Understanding and capabilities

  • Review your existing ESG knowledge and resources and consider how to ensure that trustees and investment committee members are informed and updated about ESG terminology, techniques and areas of debate.
  • Keep up to date with the latest academic and commercial research on ESG investing. This not only applies to the potential benefits, as attention should also be paid to the risks that can arise from ESG factors such as climate change-related “asset stranding”.
  • Monitor the ESG experience of institutional investors at large, particularly those that are seen as leading adopters, or as having achieved particular benefits from ESG investing.

DB vs. DC 

  • DB funds should work closely with sponsors and investment consultants to consider whether ESG investing can complement their short, medium and long term investment goals. They should then assess whether, and how, they should integrate ESG factors into their overall investment strategy.
  • DC funds should consider the potential for increasing demand for ESG investing options from current and future members. They should then take steps, in consultation with sponsors, to reflect this in the design of their default strategies and the range of self-selected funds they offer.

External partnerships and support

  • Consider signing up to the Principles for Responsible Investment (PRI) or ESG-focused groups of institutional investors.
  • Review and analyze the experience of close peers or affiliated funds that already make use of ESG investing.
  • Assess the ESG expertise and experience of your fund’s advisors and consultants, and consider whether you are making best use of these external relationships.

Investment management

  • Be aware of the full range of possible techniques for implementing ESG investing. This includes both active and passive strategies and a full range of asset classes.
  • Engage closely with investment managers to understand the range of ESG-themed products and services they offer. This could include ratings and research, segregated mandates, passive funds or ETFs and active stewardship.
  • Challenge prospective investment managers about their ESG capabilities as part of manager selection procedures.
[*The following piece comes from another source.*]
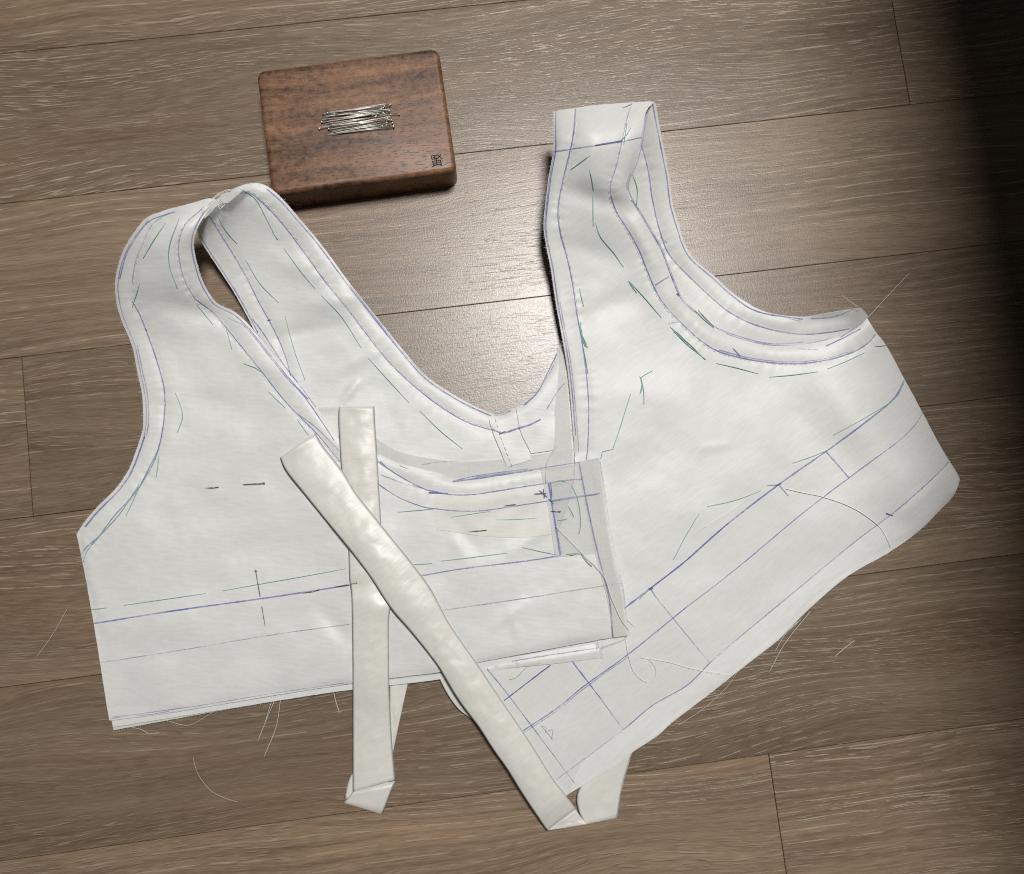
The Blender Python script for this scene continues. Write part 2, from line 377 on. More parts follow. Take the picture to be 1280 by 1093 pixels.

Co-operation and collaboration

  • Set out a strategy to ensure clear and effective co-ordination between sponsor, fund, consultants, managers and other partners.
  • Explore the possibility of co-operation with other pension funds, industry bodies or sponsors, taking full advantage of any shared experience and knowledge.
  • Contribute to industry or government led initiatives aimed at improving the quantity and quality of ESG disclosure by investee companies.

There are of course barriers and obstacles to ESG investing – these are explored in depth in the main paper. In light of these, pension funds should be aware not only of the potential opportunities, but also of the risks of inaction in this arena. Despite the complexities of the topic, there is much that European funds can do to engage with ESG investing and to benefit as a result.